Huh? Is it being detected as a character device?

It's being "detected as" a character device at the same lower level as lsusb is working at. The device nodes in /dev/bus give you access to the "raw" USB device, where you can send custom USB request blocks. This is not mutually exclusive with it being detected as a USB Mass Storage device above that and as a SCSI block device several layers higher up; you'll have the same /dev/bus if you connect any working USB stick as well – or, for that matter, a USB mouse.
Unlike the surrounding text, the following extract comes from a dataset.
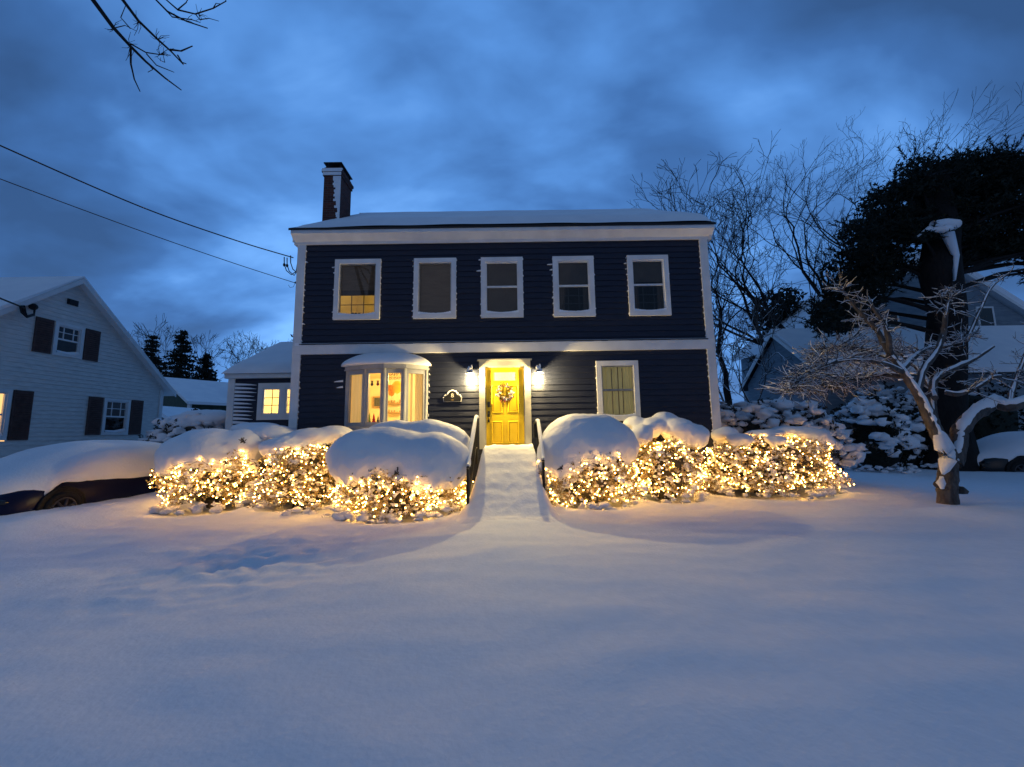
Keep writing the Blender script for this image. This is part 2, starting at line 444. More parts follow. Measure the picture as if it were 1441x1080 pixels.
names = ['first upstairs window from the left, lower half lit yellow under a half drawn blind',
         'second upstairs window from the left, covered by a dim brown blind',
         'middle upstairs window above the front door, with a grey blind',
         'fourth upstairs window from the left, dark double hung sash',
         'last upstairs window on the right, dark double hung sash']
kinds = ['blind', 'blind', 'half', 'dark', 'dark']
for i, (a, b) in enumerate(UP):
    fo, (x0_, x1_, c, d) = window(names[i], a, b, UZ[0], UZ[1], kinds[i], grid=(3, 1, 4.44, 4.95) if i == 0 else (None if i in (1, 2) else (3, 2, 4.45, 5.06)))
    if i == 0:
        q = MB(); q.box(x0_, x1_, W+.05, W+.06, 4.98, d); q.build('blind', 'blind', fo)
        q = MB(); q.box(x0_, x1_, W+.045, W+.07, 4.95, 5.08); q.build('blind_bar', 'blinddark', fo)
        room(fo, x0_-.6, x1_+.5, W+.15, W+2.6, 3.7, 6.2, 'cream')
        q = MB(); rr = random.Random(8)
        for k in range(11):
            xx = x0_+.04+(x1_-x0_-.08)*k/10
            q.ball((xx, W+.14, c+.05), rr.uniform(.03, .06), (1, .7, rr.uniform(.8, 1.7)), 1, .3)
        q.build('sill_ornaments', 'room_dark', fo)
        lamp('bedroom_light', (-3.8, W+1.4, 5.8), 15, (1, .70, .22))
    elif i == 1:
        q = MB(); q.box(x0_, x1_, W+.05, W+.06, c, d); q.build('blind', 'blind', fo)
    elif i == 2:
        q = MB(); q.box(x0_, x1_, W+.05, W+.06, c, d); q.build('blind', 'blinddark', fo)
    else:
        q = MB(); q.box(x0_, x1_, W+.05, W+.06, (c+d)/2+.12*(i-3), d); q.build('blind', 'blinddark', fo)
        room(fo, x0_-.3, x1_+.3, W+.1, W+2.0, 3.8, 6.2, 'room_dark')
        folds(x0_-.02, x0_+.17, c, d, W+.09, .015, 3).build('curtain', 'blinddark', fo); folds(x1_-.15, x1_+.02, c, d, W+.09, .015, 3).build('curtain', 'blinddark', fo)
fo, (a, b, c, d) = window('tall ground floor window right of the door, with a dimly glowing olive curtain', *LW, 'sheer', grid=(3, 1, 1.9, 3.0))
folds(a-.02, (a+b)/2+.03, c-.02, d+.02, W+.10, .02, 4).build('curtain', 'sheer', fo)
folds((a+b)/2+.05, b+.02, c-.02, d+.02, W+.08, .02, 4).build('curtain', 'sheer', fo)
room(fo, a-.2, b+.2, W+.13, W+.8, 1.2, 3.3, 'wood')

# ------- bow window
bayp = [Vector((-3.99, W-.0, 0)), Vector((-3.46, W-.25, 0)), Vector((-2.99, W-.34, 0)), Vector((-2.54, W-.25, 0)), Vector((-2.08, W-.0, 0))]
bz0, bz1 = 1.72, 3.05
hd = MB()
outer = [(-4.10, W), (-3.52, W-.33), (-2.99, W-.44), (-2.49, W-.33), (-2.0, W)]
hd.prism(outer, 'z', 3.02, 3.12); hs = MB(); hs.prism([(p[0]*1.0, p[1]+.01) for p in outer], 'z', 1.52, 1.66)
inn = [(-4.03, W), (-3.48, W-.27), (-2.99, W-.37), (-2.53, W-.27), (-2.06, W)]
hs.prism(inn, 'z', .9, 1.519)
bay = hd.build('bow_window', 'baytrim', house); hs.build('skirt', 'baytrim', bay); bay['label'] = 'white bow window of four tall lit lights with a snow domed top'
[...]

("Detected as" because that's absolutely not how USB devices work – they do not say "I'm a character device" or "I'm a block device"; there are maybe five layers in between the two. The USB device is interrogated to list the 'interfaces' it supports, then each interface gets an appropriate driver assigned, then the driver creates a device node as needed – or attaches to a higher-layer driver. So you get a block device because that's what the "SCSI disk" driver uses, and the SCSI driver is there because of a "Mass Storage" USB interface.)

You can use lsusb.py -ci to get a list of all interfaces that each USB device claims to expose. (The program is part of usbutils, the same as lsusb, but you may need to download it directly from GitHub as some distributions don't like it being Python, but it provides a really convenient overview of USB devices and interfaces.)

It's fairly common for USB sticks to switch to a mode where they report a 0-size medium or no medium at all (like a CD drive without a CD in it). These still create a SCSI block device but the 'lsblk' tool deliberately skips them as empty. But failing to show up as a block device entirely is also not unheard of.

wouldn't a badly partitioned drive also not work

No; typical partitioning is done as a layer above the block device. The entire USB stick is presented as a single linear storage device, where the OS stores a partition table for its own purposes (using one of several formats) and creates further block devices on top. When you're editing partitions in diskmgmt.msc or in GNOME Disks, all you're really doing is changing data in sectors 0 or 1 of the disk.

(There is a different kind of partitioning that causes the drive to expose several separate block devices (SCSI LUNs), and certain USB sticks – including a few of Kingston's – have a "manufacturer" tool that allows this. But this is not the kind of partitioning that you do via GNOME Disks.)